Analitycy Expandera wyliczyli, że osoba, która zaciągnęła 100 tys. zł kredytu w banku na akcje energetycznego giganta (w wysokości 10 razy wyższej niż wkład własny) dostała papiery warte 3,8 tys. zł. Jeżeli akcje spółki skoczą w dniu debiutu giełdowego (w okolicach 5 listopada) o 20 proc., to na tych akcjach można zarobić 770 zł.

– Od tego trzeba oczywiście odjąć dwie prowizje: od kredytu bankowego i tę, którą pobiera biuro maklerskie przy zapisach na akcje. Naszym zdaniem na czysto można będzie zarobić ok. 420 zł – mówi Krzysztof Stępień, analityk Expandera.

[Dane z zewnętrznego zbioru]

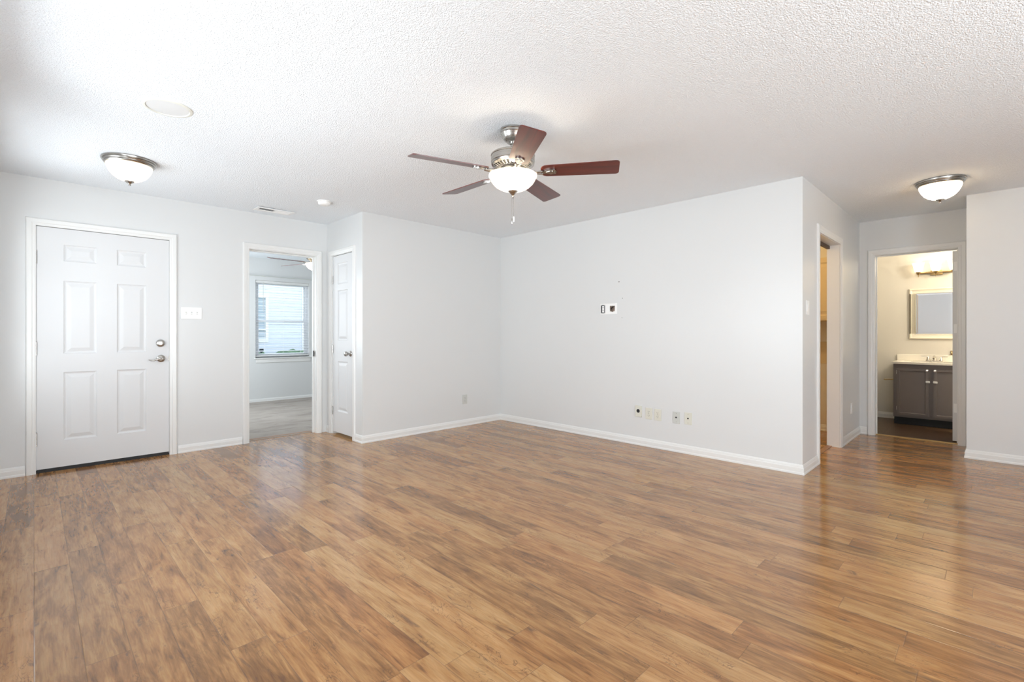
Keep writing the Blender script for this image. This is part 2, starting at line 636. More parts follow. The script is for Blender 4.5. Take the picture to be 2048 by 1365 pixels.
# walls
wall_y('wall_front', yA, xL, 4.75, [(0.0, 0.928, 0, 2.056), (1.599, 2.337, 0, 2.066)], label='grey wall with the front door and the bedroom doorway')
wall_x('wall_closet_side', xK, yB, yA, [(4.898, 5.42, 0, 2.058)], label='short grey wall with the narrow closet door')
wall_y('wall_closet_front', yB, xK + WT, xC + WT, [], label='grey wall left of the room corner')
wall_x('wall_media', xC, yH, yB, [(2.872, 3.086, 1.369, 1.487)], label='wide grey wall with the cable outlets')
wall_y('wall_hall_left', yH, xC + WT, xD, [(4.955, 5.80, 0, 2.07)], label='hall wall with the cased opening')
wall_x('wall_hall_end', xD, yR, yH + 0.11, [(0.262, 0.978, 0, 2.05)], label='wall at the end of the hall with the bathroom doorway')
wall_x('wall_right', xE, yS, yR - 0.0, [], label='grey wall at the right edge of the picture')
o = MB().slab(xE + WT, xD + 0.11, 0, H, WT, []).build('wall_hall_right', M_WALL, loc=(0, yR - WT, 0))
tag(o, 'right hand wall of the hall', 'wall', kind='structure')
# unseen sides of the living room, with openings for the added windows
hs = [(1.50, 3.30, 0.73, 2.03), (3.85, 5.05, 0.73, 2.03), (-2.15, -0.45, 0.73, 2.03)]
o = MB().slab(-yA, -yS, 0, H, WT, [(-b, -a, c, d) for a, b, c, d in hs]).build('wall_left', M_WALL, loc=(xL - WT, 0, 0), rotz=FX)
tag(o, 'wall on the side of the room with the added windows', 'wall', kind='structure')
o = MB().slab(xL - WT, xE + WT, 0, H, WT, [(0.05, 2.65, 0.15, 2.05)]).build('wall_back', M_WALL, loc=(0, yS - WT, 0))
tag(o, 'wall behind the camera', 'wall', kind='structure')
# bedroom
wall_y('wall_bedroom_far', yF, 1.0, 4.75, [(2.643, 3.54, 0.745, 2.062)], label='grey bedroom wall with the window')
wall_x('wall_bedroom_right', 4.64, yA + 0.11, yF, [], label='right wall of the bedroom')
o = MB().slab(-yF, -(yA + 0.11), 0, H, WT, [(-8.05, -6.65, 0.85, 2.05)]).build('wall_bedroom_left', M_WALL, loc=(1.0, 0, 0), rotz=FX)  # opening added for the extra bedroom daylight
tag(o, 'left wall of the bedroom', 'wall', kind='structure')
# bathroom
wall_x('wall_bathroom_back', xW, -1.1, 1.5, [], M_BATH, 'cream bathroom wall behind the vanity')
wall_y('wall_bathroom_left', 1.39, xD + 0.11, xW, [], M_BATH, 'left bathroom wall')
o = MB().slab(xD + 0.11, xW, 0, H, WT, []).build('wall_bathroom_right', M_BATH, loc=(0, -1.1, 0))
tag(o, 'right bathroom wall', 'wall', kind='structure')
wall_x('wall_bathroom_front', xD, -1.1, yR - WT, [], M_BATH, 'bathroom wall beside the hall')
wall_x('wall_bathroom_corner', xD, yH + 0.11, 1.5, [], M_BATH, 'bathroom wall beside the laundry')
# laundry behind the cased opening
wall_x('wall_laundry_right', 6.655, yH + WT, 3.0, [], M_BATH, 'laundry wall seen through the cased opening')
wall_y('wall_laundry_back', 3.0, xC + WT, 6.77, [], M_BATH, 'back wall of the laundry')

# ------------------------------------------------------------------ baseboards
BB = [(0, 0), (0.016, 0), (0.016, 0.012), (0.012, 0.020), (0.012, 0.052), (0.009, 0.060), (0.0085, 0.066), (0.005, 0.076), (0.003, 0.080), (0, 0.080)]


def baseboard(name, pts, label, h=1.0, mat=M_TRIM):
    path = [(x, y, 0) for x, y in pts]
    prof = [(u, v * h) for u, v in BB]
    o = MB().sweep(prof, path, (0, 0, 1)).build(name, mat)
    return tag(o, label, 'baseboard', kind='structure')


# the room lies to the left of each path
baseboard('baseboard_front_left', [(-0.05, yA), (xL, yA), (xL, yS)], 'white baseboard left of the front door')
baseboard('baseboard_front_middle', [(1.545, yA), (0.984, yA)], 'white baseboard between the front door and the bedroom doorway', 0.93)
baseboard('baseboard_closet_nook', [(xK, 5.492), (xK, yA - 0.0005)], 'short white baseboard between bedroom doorway and closet door', 0.93)
baseboard('baseboard_media', [(4.902, yH), (xC, yH), (xC, yB), (xK, yB), (xK, 4.847)], 'long white baseboard around the room corner', 1.0)
baseboard('baseboard_hall_end', [(xD, 1.036), (xD, yH), (5.866, yH)], 'white baseboard at the end of the hall', 1.05)
baseboard('baseboard_right', [(xE, yS), (xE, yR), (6.755, yR)], 'white baseboard on the wall at the right edge', 1.0)
baseboard('baseboard_bedroom', [(4.64, yF), (1.12, yF)], 'white baseboard under the bedroom window', 0.68)
baseboard('baseboard_bathroom', [(xW, 0.90), (xW, 1.39), (6.9, 1.39)], 'cream baseboard beside the vanity', 1.0)
baseboard('baseboard_laundry', [(6.655, 1.23), (6.655, 3.0)], 'cream baseboard in the laundry', 0.95, M_TRIM)

# ------------------------------------------------------------------ door and opening trim
CAS = [(0, 0), (0, 0.010), (0.008, 0.0125), (0.020, 0.013), (0.026, 0.016), (0.052, 0.0175), (0.059, 0.013), (0.062, 0.0)]


def casing(mb, facing, plane, a0, a1, zt, w=0.062, zb=0.0):
    """U-shaped casing around an opening a0..a1 up to zt; inner edge on the opening; facing '-y' or '-x'"""
    prof = [(u * w / 0.062, v) for u, v in CAS]
    if facing == '-y':
        # wall normal is -y; walking up the left leg, over and down: outside lies to the left
        n = (0, -1, 0)
        path = [(a0, plane, zb), (a0, plane, zt), (a1, plane, zt), (a1, plane, zb)]
        path = path
        # left of +z seen with n=-y: n x d = (-y) x z = -x : outwards on the left leg
    else:
        n = (-1, 0, 0)
        path = [(plane, a1, zb), (plane, a1, zt), (plane, a0, zt), (plane, a0, zb)]
    mb.sweep(prof, path, n)
    return mb


# front door (inswing, hinges on the left)
t1 = thing('trim_1', 'white casing around the front door', 'trim', (0, yA, 0), kind='structure')
mb = casing(MB(), '-y', 0, 0.012, 0.916, 2.046)
mb.build('casing', M_TRIM, t1)
MB().box(0.0, 0.0105, 0.001, 0.13, 0, 2.056).box(0.9195, 0.928, 0.001, 0.13, 0, 2.056).box(0.0105, 0.9195, 0.001, 0.13, 2.046, 2.056) \
    .box(0.0105, 0.024, 0.062, 0.076, 0, 2.046).box(0.906, 0.9195, 0.062, 0.076, 0, 2.046).box(0.024, 0.906, 0.062, 0.076, 2.03, 2.046).build('jamb', M_TRIM, t1)
MB().box(0.0, 0.928, 0.012, 0.13, 0.0, 0.012).build('sill', M_DARK, t1)

d1 = thing('door_1', 'white six panel front door with lever handle and deadbolt', 'door', (0.0135, yA + 0.006, 0.03), kind='structure')
DW, DH = 0.9025, 2.0125
cols = [(0.165, 0.379), (0.515, 0.727)]
rows = [(0.222, 0.798), (0.955, 1.572), (1.738, 1.878)]
MB().slab(0, DW, 0, DH, 0.044, [], panels=[(a, b, c, d) for a, b in cols for c, d in rows]).build('door_slab', M_DOOR, d1)
MB().box(0.004, DW - 0.004, 0.004, 0.030, -0.020, 0.0).build('door_sweep', M_DARK, d1)


def hinge(parent, x, z, y=-0.004, h=0.11, mat=M_NICKEL):
    mb = MB()
    for k in range(5):
        mb.lathe([(0, k * h / 5 + 0.0006), (0.0065, k * h / 5 + 0.0006), (0.0065, (k + 1) * h / 5 - 0.0006), (0, (k + 1) * h / 5 - 0.0006)], 12, T(x, y, z))
    mb.lathe([(0, h), (0.0045, h), (0.005, h + 0.004), (0, h + 0.007)], 12, T(x, y, z))
    return mb.build('hinge', mat, parent, True)


for z in (0.195, 0.945, 1.700):
    hinge(d1, -0.001, z)
# deadbolt with thumb turn
db = MB().lathe([(0, 0.004), (0.034, 0.0), (0.035, 0.004), (0.033, 0.012), (0.027, 0.017), (0.012, 0.018), (0, 0.018)], 40, T(0.834, -0.0005, 1.034) @ RX(pi / 2)).build('deadbolt', M_NICKEL, d1, True)
MB().box(-0.006, 0.006, -0.016, 0.0, -0.017, 0.017, T(0.834, -0.0185, 1.034) @ RY(radians(24)), bev=0.003).build('thumb_turn', M_NICKEL, db)
lv = MB().lathe([(0, 0.004), (0.033, 0.0), (0.034, 0.004), (0.032, 0.011), (0.024, 0.016), (0.012, 0.017), (0.011, 0.04), (0, 0.04)], 40, T(0.837, -0.0005, 0.890) @ RX(pi / 2)).build('rosette', M_NICKEL, d1, True)
MB().tube([(0.842, -0.044, 0.891), (0.825, -0.046, 0.892), (0.800, -0.048, 0.885), (0.780, -0.048, 0.876), (0.758, -0.047, 0.875), (0.738, -0.044, 0.882)],
          [0.011, 0.011, 0.0085, 0.007, 0.006, 0.0035], 12).build('lever', M_NICKEL, lv, True)
MB().box(0.899, 0.906, -0.0035, 0.0, 0.865, 0.915, bev=0.001).build('latch_plate', M_BRONZE, d1)

# bedroom doorway
t2 = thing('trim_2', 'white casing and jamb of the bedroom doorway', 'trim', (0, yA, 0), kind='structure')
casing(MB(), '-y', 0, 1.611, 2.325, 2.057).build('casing', M_TRIM, t2)
mb = MB().box(1.599, 1.614, 0.001, 0.109, 0, 2.066).box(2.322, 2.337, 0.001, 0.109, 0, 2.066).box(1.614, 2.322, 0.001, 0.109, 2.051, 2.066)
mb.box(1.614, 1.626, 0.060, 0.09, 0, 2.051).box(2.310, 2.322, 0.060, 0.09, 0, 2.051).box(1.626, 2.310, 0.060, 0.09, 2.039, 2.051)
mb.build('jamb', M_TRIM, t2)
MB().box(2.3085, 2.3105, 0.030, 0.058, 0.89, 0.955).build('strike_plate', M_SLOT, t2)
o = MB().prism([(0.0, 0.0), (0.045, 0.0), (0.036, 0.009), (0.009, 0.009)], 0.713, T(1.6125, yA + 0.12, 0) @ RZ(pi / 2) @ RX(pi / 2) @ RZ(0)).build('trim_3', M_OAK)
tag(o, 'wood transition strip across the bedroom doorway', 'threshold', kind='structure')

# closet door
t4 = thing('trim_4', 'white casing of the narrow closet door', 'trim', (xK, 0, 0), kind='structure')
casing(MB(), '-x', 0, 4.908, 5.432, 2.055, 0.058).build('casing', M_TRIM, t4)
mb = MB().box(0.001, 0.109, 4.898, 4.909, 0, 2.058).box(0.001, 0.109, 5.412, 5.42, 0, 2.058).box(0.001, 0.109, 4.909, 5.412, 2.050, 2.058)
mb.box(0.055, 0.07, 4.909, 4.92, 0, 2.05).box(0.055, 0.07, 5.40, 5.412, 0, 2.05)
mb.build('jamb', M_TRIM, t4)
d2 = thing('door_2', 'narrow white three panel closet door with a round knob', 'door', (xK + 0.006, 5.410, 0.03), FX, kind='structure')
CW, CH = 0.499, 2.014
MB().slab(0, CW, 0, CH, 0.035, [], panels=[(0.118, 0.365, c, d) for c, d in ((0.241, 0.812), (1.047, 1.616), (1.688, 1.924))]).build('door_slab', M_DOOR, d2)
for z in (0.19, 0.90, 1.70):
    hinge(d2, -0.001, z, h=0.09)
kb = MB().lathe([(0, 0.001), (0.030, 0.0), (0.031, 0.004), (0.026, 0.010), (0.013, 0.014), (0.010, 0.022), (0.013, 0.034), (0.024, 0.042), (0.029, 0.052), (0.027, 0.064), (0.016, 0.072), (0, 0.073)], 36,
                T(0.437, -0.0005, 0.905) @ RX(pi / 2)).build('door_knob', M_NICKEL, d2, True)
MB().box(0.4935, 0.4985, -0.003, 0.0, 0.875, 0.932).build('latch_plate', M_BRONZE, d2)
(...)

Ale jeśli debiut nie okaże się tak wielkim sukcesem i, co przewidują niektórzy eksperci, wartość akcji urośnie nie o 20, ale np. o 10 proc., to zapożyczeni inwestorzy mogą zarobić ledwie kilkadziesiąt złotych, a nawet nic.

– Jest oczywiste, że najlepiej na debiucie PGE wyjdą ci inwestorzy, którzy nie brali kredytów i kupują papiery za własne pieniądze – dodaje Stępień.

Okazję do szybkiego i łatwego zarobku na akcjach PGE wyczuło grubo ponad 20 tys. drobnych, indywidualnych inwestorów. Boom na akcje tej największej w Polsce firmy energetycznej przeszedł najśmielsze oczekiwania znawców rynku giełdowego. Drobni inwestorzy przez kilkanaście ostatnich dni (do wtorku) zapisali się na akcje o wartości… 45 mld zł. To absolutny rekord w historii ofert publicznych na warszawskim parkiecie. Chętni zasypywali zleceniami na akcje biura maklerskie, posiłkując się kredytami bankowymi. 12 banków udzieliło inwestorom aż 15 mld zł kredytu.

Zainteresowanie papierami PGE było tak ogromne, że w nocy z wtorku na środę zarząd spółki ustalił maksymalną cenę emisyjną akcji dla inwestorów indywidualnych i instytucjonalnych (m.in. funduszy emerytalnych i inwestycyjnych) na 23 zł i – co istotne – poszerzył pulę akcji do wzięcia przez drobnych inwestorów z 10 do 15 proc. Oznacza to, że dostali oni akcje warte prawie 900 mln zł (przy limicie 10 proc. dostaliby ok. 600 mln zł). To i tak jest kropla w morzu potrzeb, bo chętnych na akcje było dużo więcej niż papierów do wzięcia. Oznacza to, że inwestorzy indywidualni dostaną tylko 3,5 akcji ze stu, na które się zapisali. Stąd wzięły się gigantyczne redukcje zapisów sięgające 96,5 proc.

Analitycy nie spodziewają się jednak rewolucji i uważają, że PGE jest na tyle solidną spółką, że inwestorzy nie powinny stracić, wykładając pieniądze na akcje. – Spółkę wezmą w posiadanie zamożni inwestorzy instytucjonalni i będą stabilizować kurs akcji. PGE ma zyski, zbytnio się nie zadłuża, jest więc szansa, że wartość akcji spółki będzie systematycznie rosnąć – uważa Ignacy Suchodolski z ECM Domu Maklerskiego.

Inwestorzy instytucjonalni mogą zapisywać się na akcje giganta do piątku 30 października.